Domestic Science and the Modern Home

The popularity of pattern books coincided with the rise of the concept of domestic science, pioneered by educator Catharine Beecher. Her books promoted the importance of the home as the center of moral and physical health. Women became important clients who demanded that a house function efficiently and economically so they could excel as homemakers.

The New Housekeeper’s Manual, 1873, by Catherine E. Beecher and Harriet Beecher Stowe

Courtesy of University of Maryland

Post-Civil War Plan Books

Palliser’s New Cottage Homes, Pallister & Company, 1887

 

In the late nineteenth century, architects jumped on the plan book wagon in droves, bringing the pattern book concept a step closer to the mail-order house kit. Bridgeport, Connecticut, architect George Palliser’s first catalog, Model Homes for the People, A Complete Guide to the Proper and Economical Erection of Buildings (1876), featured a floor plan, specifications for all details, an illustration of each home, along with a brief description of the features of the house and an estimate of the cost to build.

 

Shoppell’s Modern Homes: An Illustrated Quarterly, Vol. 1 No. 13, 1889

 

Through his Cooperative Building Plan Association, Robert W. Shoppell produced a competing line of catalogs, beginning with Artistic Modern Homes of Low Cost in 1881, as well as home-building guides and a magazine. Shoppell also publicized his designs in periodicals, an inexpensive way to expand his market that proved highly profitable. Both Shoppell’s and Palliser’s catalogs featured advertisements for building materials in the rear pages, providing a ready resource for home builders.

A PLAN PLUS

 

New Model Dwellings, 1896, Design No. 65, George Barber

 

Emulating George Palliser’s mail-order plan concept, Knoxville, Tennessee, architect George F. Barber produced the Cottage Souvenir catalog series beginning in 1887. Barber’s catalogs included price lists and order forms for plans, an estimate of the cost of materials, and sometimes featured a photograph of a completed house.  Over two decades, Barber’s firm of thirty draftsmen produced more than 800 designs and sold about 20,000 sets of plans. There is some evidence that the company occasionally crated and shipped construction materials and other elements like staircases, windows, and doors to the site—a harbinger of the kit house phenomenon to come. Barber’s clients represented the growing middle class that would patronize the kit house companies in the early 1900s.

MAIL-ORDER KIT HOUSES

In the early 1900s, kit house companies took customer service a step further by providing home buyers with, quite literally, a complete house in a boxcar. Building materials traveled by rail to the nearest train station and then to the building site by truck. A local builder or the owner assembled the house, using materials and instructions provided. In contrast to handbooks of the previous century, which catered to the upper class, these catalogs marketed an economical, efficient, and customizable suburban ideal to the middle class, especially women. To attract customers, many kit house companies provided financing with favorable rates.  Bungalows and Foursquares were the most popular styles.

 

Sears Modern Homes, 1919. Courtesy of Rachel Shoemaker Collection, Internet Archive.

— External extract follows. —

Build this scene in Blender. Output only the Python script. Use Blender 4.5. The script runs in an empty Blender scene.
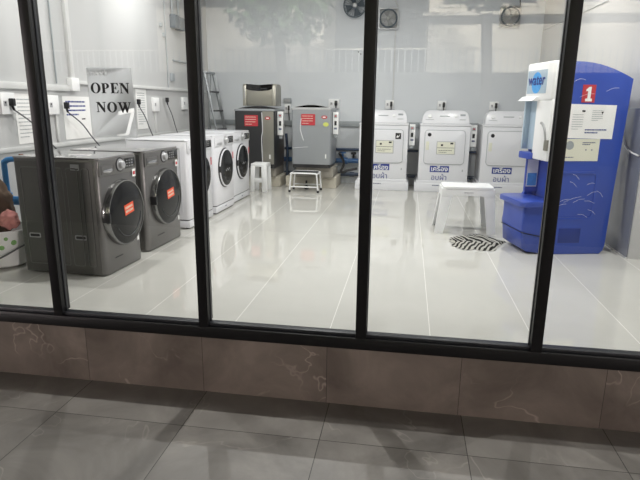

The Speedy, Economical Way to Build

Gordon-Van Tine Homes, Gordon-Van Tine Co., Davenport, Iowa

Courtesy of Historic New England

POST-WAR PREFABRICATED HOUSING

1956 House Plans, Realistic Homes, Boston, Mass. Courtesy of Historic New England.

The industrial advances of the World Wars, combined with the intense demand for housing following World War II, triggered the development of fully prefabricated homes in the 1950s and 1960s. In contrast to kit houses, these were constructed in three-dimensional sections, or modules, at a factory and then transported to the site for quick assembly. Plan books depicting the Capes, Ranch houses, and Split Levels popular at the time were produced by companies like the National Plan Service and Realistic Homes.  Lumber, roofing, masonry, and other materials suppliers distributed these plan books under their own names to customers.

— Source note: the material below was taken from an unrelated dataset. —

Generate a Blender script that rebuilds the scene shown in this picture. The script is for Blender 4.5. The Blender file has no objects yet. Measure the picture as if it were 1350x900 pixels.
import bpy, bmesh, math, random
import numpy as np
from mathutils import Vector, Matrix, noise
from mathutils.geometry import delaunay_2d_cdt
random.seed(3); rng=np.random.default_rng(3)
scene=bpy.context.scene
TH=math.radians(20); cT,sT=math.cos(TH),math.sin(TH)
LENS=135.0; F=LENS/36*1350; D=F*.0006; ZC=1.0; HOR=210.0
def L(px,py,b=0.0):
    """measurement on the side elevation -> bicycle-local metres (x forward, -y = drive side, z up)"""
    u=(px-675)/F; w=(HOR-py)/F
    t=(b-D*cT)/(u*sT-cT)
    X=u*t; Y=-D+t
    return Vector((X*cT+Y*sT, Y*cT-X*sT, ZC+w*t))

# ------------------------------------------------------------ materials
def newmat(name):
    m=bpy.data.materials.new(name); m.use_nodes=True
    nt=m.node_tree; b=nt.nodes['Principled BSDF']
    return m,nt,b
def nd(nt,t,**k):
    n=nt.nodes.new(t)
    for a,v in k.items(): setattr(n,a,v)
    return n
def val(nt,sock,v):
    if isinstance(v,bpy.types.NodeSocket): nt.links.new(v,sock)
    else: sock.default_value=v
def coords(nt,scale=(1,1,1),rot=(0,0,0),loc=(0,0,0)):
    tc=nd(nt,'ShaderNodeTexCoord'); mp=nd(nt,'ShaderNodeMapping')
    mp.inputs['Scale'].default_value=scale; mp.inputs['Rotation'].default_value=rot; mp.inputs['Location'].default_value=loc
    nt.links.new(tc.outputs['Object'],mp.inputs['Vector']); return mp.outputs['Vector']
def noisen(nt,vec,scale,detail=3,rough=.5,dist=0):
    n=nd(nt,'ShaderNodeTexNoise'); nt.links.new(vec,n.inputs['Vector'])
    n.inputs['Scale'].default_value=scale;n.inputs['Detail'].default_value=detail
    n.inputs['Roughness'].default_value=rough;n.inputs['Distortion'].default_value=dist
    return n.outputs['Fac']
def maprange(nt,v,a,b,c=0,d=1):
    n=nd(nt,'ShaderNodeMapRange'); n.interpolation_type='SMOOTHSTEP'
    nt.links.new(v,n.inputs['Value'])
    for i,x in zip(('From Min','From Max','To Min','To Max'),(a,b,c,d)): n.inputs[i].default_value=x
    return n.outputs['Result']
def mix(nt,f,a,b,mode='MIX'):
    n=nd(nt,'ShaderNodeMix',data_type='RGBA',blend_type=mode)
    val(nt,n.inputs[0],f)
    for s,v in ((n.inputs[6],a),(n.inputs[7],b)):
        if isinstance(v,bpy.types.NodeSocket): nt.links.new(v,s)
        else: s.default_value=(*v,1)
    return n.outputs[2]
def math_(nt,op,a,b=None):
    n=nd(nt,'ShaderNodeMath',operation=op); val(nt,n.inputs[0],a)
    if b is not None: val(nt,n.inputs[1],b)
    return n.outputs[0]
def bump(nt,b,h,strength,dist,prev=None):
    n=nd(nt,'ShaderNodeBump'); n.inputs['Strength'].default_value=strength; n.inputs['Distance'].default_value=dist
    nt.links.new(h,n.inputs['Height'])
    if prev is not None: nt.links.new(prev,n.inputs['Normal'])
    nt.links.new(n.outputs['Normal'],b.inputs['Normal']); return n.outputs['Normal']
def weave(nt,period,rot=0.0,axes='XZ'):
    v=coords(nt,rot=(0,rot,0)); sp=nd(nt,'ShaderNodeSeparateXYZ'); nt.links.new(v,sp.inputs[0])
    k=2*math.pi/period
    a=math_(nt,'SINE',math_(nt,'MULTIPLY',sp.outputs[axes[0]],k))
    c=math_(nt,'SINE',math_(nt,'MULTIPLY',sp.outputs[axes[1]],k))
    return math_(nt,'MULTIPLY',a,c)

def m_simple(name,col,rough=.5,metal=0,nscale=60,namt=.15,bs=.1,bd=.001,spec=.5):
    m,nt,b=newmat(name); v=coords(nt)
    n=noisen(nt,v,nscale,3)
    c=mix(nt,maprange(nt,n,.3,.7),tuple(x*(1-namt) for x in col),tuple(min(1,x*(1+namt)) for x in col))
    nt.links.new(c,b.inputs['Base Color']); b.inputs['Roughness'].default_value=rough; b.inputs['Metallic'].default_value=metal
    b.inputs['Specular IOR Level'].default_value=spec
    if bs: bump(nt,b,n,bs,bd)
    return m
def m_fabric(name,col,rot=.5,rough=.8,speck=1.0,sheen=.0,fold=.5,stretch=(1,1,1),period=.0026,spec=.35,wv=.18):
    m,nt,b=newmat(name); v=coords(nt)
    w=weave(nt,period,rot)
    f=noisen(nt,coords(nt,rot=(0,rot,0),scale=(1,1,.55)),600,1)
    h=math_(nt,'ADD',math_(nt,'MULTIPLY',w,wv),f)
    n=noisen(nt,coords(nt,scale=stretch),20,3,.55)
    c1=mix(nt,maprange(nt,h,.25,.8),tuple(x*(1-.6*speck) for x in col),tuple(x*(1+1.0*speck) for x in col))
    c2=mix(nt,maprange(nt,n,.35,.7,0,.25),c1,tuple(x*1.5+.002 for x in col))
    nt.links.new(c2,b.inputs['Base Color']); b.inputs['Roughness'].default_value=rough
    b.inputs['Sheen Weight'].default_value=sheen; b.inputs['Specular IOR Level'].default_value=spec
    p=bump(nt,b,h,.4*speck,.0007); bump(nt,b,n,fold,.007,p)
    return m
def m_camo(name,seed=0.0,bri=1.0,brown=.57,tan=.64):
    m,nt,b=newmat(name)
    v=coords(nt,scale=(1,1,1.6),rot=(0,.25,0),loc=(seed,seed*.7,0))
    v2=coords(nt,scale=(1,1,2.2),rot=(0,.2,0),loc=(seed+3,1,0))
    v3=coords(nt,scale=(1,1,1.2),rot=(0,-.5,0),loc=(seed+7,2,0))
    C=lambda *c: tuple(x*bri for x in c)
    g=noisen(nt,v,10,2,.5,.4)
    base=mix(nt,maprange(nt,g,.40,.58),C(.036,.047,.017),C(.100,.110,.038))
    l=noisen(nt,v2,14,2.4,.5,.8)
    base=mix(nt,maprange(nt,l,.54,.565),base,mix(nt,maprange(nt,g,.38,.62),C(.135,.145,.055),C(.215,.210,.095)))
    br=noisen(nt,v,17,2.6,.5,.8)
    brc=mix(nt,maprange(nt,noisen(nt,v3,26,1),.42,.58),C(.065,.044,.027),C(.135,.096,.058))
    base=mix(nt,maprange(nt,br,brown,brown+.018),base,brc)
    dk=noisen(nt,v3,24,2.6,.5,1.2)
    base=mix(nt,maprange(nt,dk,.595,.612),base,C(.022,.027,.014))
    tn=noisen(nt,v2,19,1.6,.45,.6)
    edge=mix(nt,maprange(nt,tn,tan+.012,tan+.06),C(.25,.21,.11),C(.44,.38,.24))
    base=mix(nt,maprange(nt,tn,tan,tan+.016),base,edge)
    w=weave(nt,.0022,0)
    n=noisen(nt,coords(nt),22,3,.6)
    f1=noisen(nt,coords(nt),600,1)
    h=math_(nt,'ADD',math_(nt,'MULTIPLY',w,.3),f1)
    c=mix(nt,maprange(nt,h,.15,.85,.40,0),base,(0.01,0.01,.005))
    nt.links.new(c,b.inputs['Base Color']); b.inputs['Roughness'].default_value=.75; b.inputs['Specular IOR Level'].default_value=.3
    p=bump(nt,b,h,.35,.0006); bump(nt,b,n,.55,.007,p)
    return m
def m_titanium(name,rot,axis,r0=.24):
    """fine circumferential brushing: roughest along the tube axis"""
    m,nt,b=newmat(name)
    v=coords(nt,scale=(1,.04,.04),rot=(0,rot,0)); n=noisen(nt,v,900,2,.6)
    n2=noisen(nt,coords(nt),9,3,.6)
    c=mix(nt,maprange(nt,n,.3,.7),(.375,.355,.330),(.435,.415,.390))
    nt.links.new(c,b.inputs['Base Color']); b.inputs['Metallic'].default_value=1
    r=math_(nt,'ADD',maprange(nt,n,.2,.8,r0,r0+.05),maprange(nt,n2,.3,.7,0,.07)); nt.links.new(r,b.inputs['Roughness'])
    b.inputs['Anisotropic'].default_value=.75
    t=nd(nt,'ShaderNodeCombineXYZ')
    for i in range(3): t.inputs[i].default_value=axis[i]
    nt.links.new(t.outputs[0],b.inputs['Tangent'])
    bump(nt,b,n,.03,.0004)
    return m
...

Lenders were more willing to provide affordable mortgages, thanks to the Federal Housing Authority (FHA), established as part of the New Deal. The FHA insured mortgages made by private lenders for single and multi-family housing.  After frugal living during the war years, couples were eager to begin a family and build a future—and home ownership was central to that dream.

Burlington Free Press, August 1, 1953

EMERGING TRENDS: TWENTY-FIRST CENTURY MODULAR HOUSES

 

Technology, culture, and economics continue to shape the small house of the twenty-first century. Modular construction, which acquired a reputation for bland sameness during the building boom of the mid-twentieth century, today is applied to high-end, architect-designed homes as well as more modest homes. Like their predecessors, modular house companies promise customers savings in time, money, and newly important today, energy efficiency.

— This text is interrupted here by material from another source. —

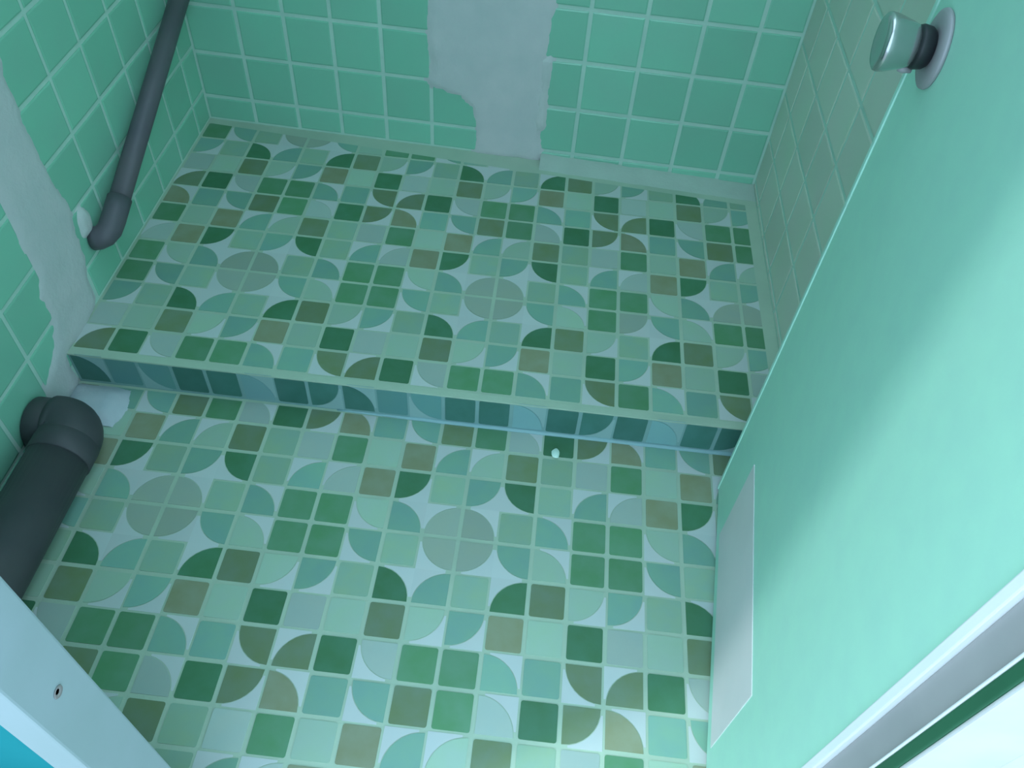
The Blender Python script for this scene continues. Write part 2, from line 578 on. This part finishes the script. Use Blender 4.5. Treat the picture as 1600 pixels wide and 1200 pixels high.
# right wall --------------------------------------------------------
Y0R = YBR
wall_right = wall('wall_right', (XR, Y0R), (0, -1, 0), Y0R + 16.4, 'right wall of dull grey-green tiles behind the open door')
def rx(y): return Y0R - y
righty = [7.58] + [6.15 - 1.82 * k for k in range(0, 12)] + [-16.3]
rightz = [-STEP + 0.02, 0.3] + [0.3 + 1.80 * k for k in range(1, 10)]
for y0, y1 in zip(righty, righty[1:]):
    for z0, z1 in zip(rightz, rightz[1:]):
        zz0 = z0
        if z0 < 0 and y0 > -4.2:
            zz0 = 0.02
        tile(wall_right, rx(y0), rx(y1), bz(zz0), bz(z1), M['tile_dull'], 'd')

# unseen slab added over the left half to dim floor and riser there
blocker = link('daylight_blocker', box_mesh('daylight_blocker', W(XL - 0.2, -16.4, ZT), W(-3.5, 9.5, ZT + 1.0), M['daylight_blocker']))
tag(blocker, 'unseen slab added over the left half to hold back daylight', 'daylight_blocker', kind='structure')

# ------------------------------------------------------------------ front wall and door frame
FY0, FY1 = -16.42, -15.55                       # doorway side left of the opening
JX = -3.90                                      # left jamb face
HX, HY = 6.14, -15.05                           # hinge corner of the door
zt = 33.0
o = link('wall_front', box_mesh('wall_front', W(-40, FY0 + 0.02, -STEP), W(JX - 0.55, FY1 - 0.02, ZT), M['turquoise']))
tag(o, 'turquoise painted wall left of the doorway', 'wall', kind='structure')
o = link('wall_front_right', box_mesh('wall_front_right', W(7.0, -15.90, -STEP), W(40, -15.0, ZT), M['outer_white']))
tag(o, 'bright white wall right of the doorway', 'wall', kind='structure')
o = link('wall_front_lintel', box_mesh('wall_front_lintel', W(JX - 0.5, FY0 + 0.05, zt + 0.5), W(6.95, -15.2, ZT), M['outer_white']))  # unseen wall part, added mainly to block and shape the daylight
tag(o, 'white wall above the doorway', 'wall', kind='structure')

jamb = link('trim_1', box_mesh('trim_1', W(JX - 0.55, FY0, -STEP), W(JX, FY1, zt), M['jamb'], bevel=0.002))
tag(jamb, 'pale blue-white door jamb at the left with a screw hole', 'door frame', kind='structure')
hole_mesh = lathe_mesh('screw_hole', [(0.0, 0.0), (0.0, 0.0042), (0.0006, 0.0052), (0.0012, 0.0048), (-0.0, 0.0022), (-0.001, 0.0)], M['hole'], 20)
ho = link('screw_hole', hole_mesh, jamb)
ho.matrix_world = Matrix.Translation(W(JX, -15.99, 7.95)) @ Matrix.Rotation(math.pi / 2, 4, 'Y')
tag(ho, 'dark rusty screw hole')

post = empty('trim_2', W(6.4, -15.5, -STEP))
tag(post, 'white and grey door jamb with a dark green groove at the right', 'door frame', kind='structure')
def post_part(name, lo, hi, mat, label=None, bevel=0.0012):
    a, b = W(*lo) - post.location, W(*hi) - post.location
    p = link(name, box_mesh(name, a, b, mat, bevel), post)
    if label: p['label'] = label
post_part('stop_bead', (6.08, -15.21, -STEP), (6.9, -15.06, zt), M['frame_white'], 'white stop bead')
post_part('reveal_panel', (6.17, -15.68, -STEP), (6.9, -15.215, zt), M['frame_grey'], 'grey reveal panel')
post_part('edge_bead', (6.10, -15.725, -STEP), (6.9, -15.68, zt), M['frame_white'], 'thin white edge bead')
post_part('groove_strip', (6.10, -15.885, -STEP), (6.9, -15.725, zt), M['frame_green'], 'dark green groove strip')
post_part('outer_casing', (6.12, -15.94, -STEP), (7.0, -15.885, zt), M['outer_white'], 'white outer casing')
head = link('trim_3', box_mesh('trim_3', W(JX - 0.5, FY0, zt), W(6.9, -15.2, zt + 0.5), M['frame_white'], bevel=0.002))
tag(head, 'white head piece over the doorway', 'door frame', kind='structure')

# ------------------------------------------------------------------ door
free = Vector((7.125, -5.55, 0))
hinge = Vector((HX, HY, 0))
dlen = (free - hinge).length
dt = (hinge - free).normalized()                 # local x: from free edge to hinge
dy = Vector((0, 0, 1)).cross(dt)                 # local y: behind the face
door = empty('door_1', (0, 0, 0))
mw = Matrix((dt, dy, Vector((0, 0, 1)))).transposed().to_4x4()
mw.translation = W(free.x, free.y, -STEP)
door.matrix_world = mw
tag(door, 'mint green door standing open at the right with a round metal knob', 'door', kind='structure')
def dpart(name, lo, hi, mat, bevel=0.0015, parent=door, label=None):
    p = link(name, box_mesh(name, Vector(lo) * K, Vector(hi) * K, mat, bevel), parent)
    if label: p['label'] = label
    return p
dpart('door_leaf', (0, 0, 0.14), (dlen, 0.6, 33.6), M['door'])
dpart('edge_profile', (-0.03, -0.03, 0.14), (0.10, 0.63, 33.6), M['door_edge'], 0.001, label='lighter edge profile')
dpart('kick_plate', (1.86, -0.02, 0.58), (7.42, 0.0, 3.86), M['kick'], 0.0003, label='off-white kick plate along the bottom')

ks, kz = 0.955, 12.45 + STEP                     # knob centre on the face
knob = empty('door_knob', (0, 0, 0)); knob.parent = door
knob.location = (ks * K, 0, kz * K)
knob.rotation_euler = (math.pi / 2, 0, 0)        # local +z points out of the face
def prof(p): return [(z * K, r * K) for z, r in p]
link('knob_body', lathe_mesh('knob_body', prof([(0.33, 0.0), (0.33, 0.26), (0.36, 0.31), (0.45, 0.345), (0.58, 0.385), (0.70, 0.42), (0.79, 0.435), (0.84, 0.42), (0.87, 0.37), (0.865, 0.30), (0.85, 0.15), (0.85, 0.0)]), M['metal']), knob)
o = link('neck', lathe_mesh('neck', prof([(0.06, 0.0), (0.06, 0.20), (0.10, 0.26), (0.16, 0.31), (0.28, 0.33), (0.34, 0.31), (0.35, 0.0)]), M['black']), knob)
tag(o, 'black neck')
o = link('rose_plate', lathe_mesh('rose_plate', prof([(0.0, 0.0), (0.0, 0.57), (0.03, 0.59), (0.07, 0.58), (0.10, 0.52), (0.11, 0.34), (0.10, 0.30), (0.08, 0.0)]), M['rose_metal']), knob)
tag(o, 'dull round rose plate')
o = link('privacy_pin', lathe_mesh('privacy_pin', prof([(0.0, 0.0), (0.0, 0.05), (0.13, 0.07), (0.20, 0.05), (0.22, 0.0)]), M['rose_metal'], 20), knob)
o.location = (0.02 * K, -0.36 * K, 0.24 * K)

# ------------------------------------------------------------------ pipes
def arc_pts(c, r, a0, a1, u, v, n=10):
    out = []
    for i in range(n + 1):
        t = math.radians(a0 + (a1 - a0) * i / n)
        out.append(Vector(c) + (Vector(u) * math.cos(t) + Vector(v) * math.sin(t)) * r)
    return out

# large waste pipe lying along the left wall on the lower floor
PX, PZ, PR = -10.86, -0.38, 0.80
root = empty('waste_pipe', W(PX, -9.5, -STEP))
tag(root, 'thick dark grey waste pipe lying along the left wall on the lower floor', 'pipe')
def local(root_, pts): return [W(*p) - root_.location for p in pts]
link('straight_pipe', tube_mesh('straight_pipe', local(root, [(PX, -15.4, PZ), (PX, -7.35, PZ)]), PR * K, M['pipe']), root)
link('socket_collar', tube_mesh('socket_collar', local(root, [(PX, -7.65, PZ), (PX, -7.62, PZ), (PX, -7.02, PZ), (PX, -6.98, PZ)]), [PR * 0.99 * K, (PR + 0.035) * K, (PR + 0.035) * K, PR * 0.99 * K], M['pipe']), root)
el = arc_pts((PX - 0.45, -6.95, PZ), 0.45, 0, 90, (1, 0, 0), (0, 1, 0), 14)
el = [(PX, -7.2, PZ)] + [tuple(p) for p in el] + [(-11.45, -6.5, PZ)]
link('elbow', tube_mesh('elbow', local(root, el), (PR + 0.02) * K, M['pipe']), root)
link('wall_collar', tube_mesh('wall_collar', local(root, [(-11.35, -6.5, PZ), (-11.38, -6.5, PZ), (-11.95, -6.5, PZ), (-11.99, -6.5, PZ)]), [(PR - 0.10) * K, (PR - 0.06) * K, (PR - 0.06) * K, (PR - 0.10) * K], M['pipe']), root)

# thinner drain pipe climbing along the left wall
ax = -11.55
p_lo, p_hi = Vector((ax, -0.55, 2.02)), Vector((ax, 8.24, 5.612))
pd = (p_hi - p_lo).normalized()
root2 = empty('drain_pipe', W(-12.0, -1.1, 1.6))
tag(root2, 'thin grey-blue drain pipe sloping up the left wall to the back corner', 'pipe')
link('straight_pipe', tube_mesh('straight_pipe', local(root2, [p_lo + pd * 0.1, p_hi]), 0.31 * K, M['pipe_thin']), root2)
bend = [p_lo + pd * 0.75, p_lo + pd * 0.35, p_lo, p_lo + Vector((-0.03, -0.28, -0.13)), p_lo + Vector((-0.14, -0.46, -0.22)), p_lo + Vector((-0.30, -0.55, -0.27)), p_lo + Vector((-0.46, -0.58, -0.29))]
link('elbow', tube_mesh('elbow', local(root2, bend), 0.355 * K, M['pipe_thin']), root2)

# white plaster mound in the corner behind the waste pipe
def mound(name, outline, z0, height, mat, res=0.12):
    xs = [p[0] for p in outline]; ys = [p[1] for p in outline]
    nx, ny = int((max(xs) - min(xs)) / res) + 1, int((max(ys) - min(ys)) / res) + 1
    v, idx, hs = [], {}, {}
    for a in range(nx + 1):
        for b in range(ny + 1):
            x, y = min(xs) + a * res, min(ys) + b * res
            d = sdist((x, y), outline) + 0.1 * noise.noise(Vector((x * 2, y * 2, 0)))
            s = max(0.0, min(1.0, (d + 0.1) / 0.7))
            hh = height * math.sin(s * math.pi / 2) + (0.05 * noise.noise(Vector((x * 1.6, y * 1.6, 9))) if s > 0 else 0)
            hs[a, b] = hh
            idx[a, b] = len(v); v.append(W(x, y, z0 + max(hh, -0.05)))
    f = []
    for a in range(nx):
        for b in range(ny):
            q = [(a, b), (a + 1, b), (a + 1, b + 1), (a, b + 1)]
            if max(hs[k] for k in q) > 0.0:
                f.append(tuple(idx[k] for k in q))
    me = mesh_py(name, v, f, mat, True)
    bm = bmesh.new(); bm.from_mesh(me)
    bmesh.ops.delete(bm, geom=[w for w in bm.verts if not w.link_faces], context='VERTS')
    bm.to_mesh(me); bm.free()
    return link(name, me)
o = mound('plaster_mound', [(-12.04, -4.42), (-11.2, -4.40), (-10.45, -4.5), (-10.35, -5.1), (-10.5, -5.8), (-12.04, -5.8)], -STEP, 0.26, M['mound'])
tag(o, 'small white plaster mound in the corner behind the waste pipe', 'plaster')

# pale fleck on the mosaic below the step
bm = bmesh.new()
bmesh.ops.create_icosphere(bm, subdivisions=2, radius=1.0)
for v in bm.verts:
    k = 1 + 0.25 * noise.noise(v.co * 1.7)
    v.co = Vector((v.co.x * 0.13 * k, v.co.y * 0.17 * k, v.co.z * 0.06)) * K
me = bpy.data.meshes.new('floor_fleck'); bm.to_mesh(me); bm.free()
me.materials.append(M['fleck'])
o = link('floor_fleck', me, None, W(2.42, -4.98, -STEP + 0.07))
tag(o, 'tiny pale fleck lying on the dark mosaic below the step', 'fleck')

EMERGING TRENDS: TINY HOUSES

Closer perhaps to the mobile home in function and form, the tiny house responds to a wide range of buyer motivations—physical and financial freedom, affordability, sustainability, and simplicity. Today, a home buyer can purchase a tiny home on the Internet from retailers like IKEA and Home Depot, much as buyers ordered from catalogs in the twentieth century.

ACCESSORY DWELLING UNITS

 

Affordable housing is a critical concern across the country, and many cities permit Accessory Dwelling Units (ADUs) as part of the solution. In Burlington, Vermont, city leaders have loosened rules on ADUs, defined as self-contained, independent housing units within or on the same property as a single-family, owner-occupied house, to address the housing crunch. Easy to assemble modular houses and tiny house-style buildings may be among the options.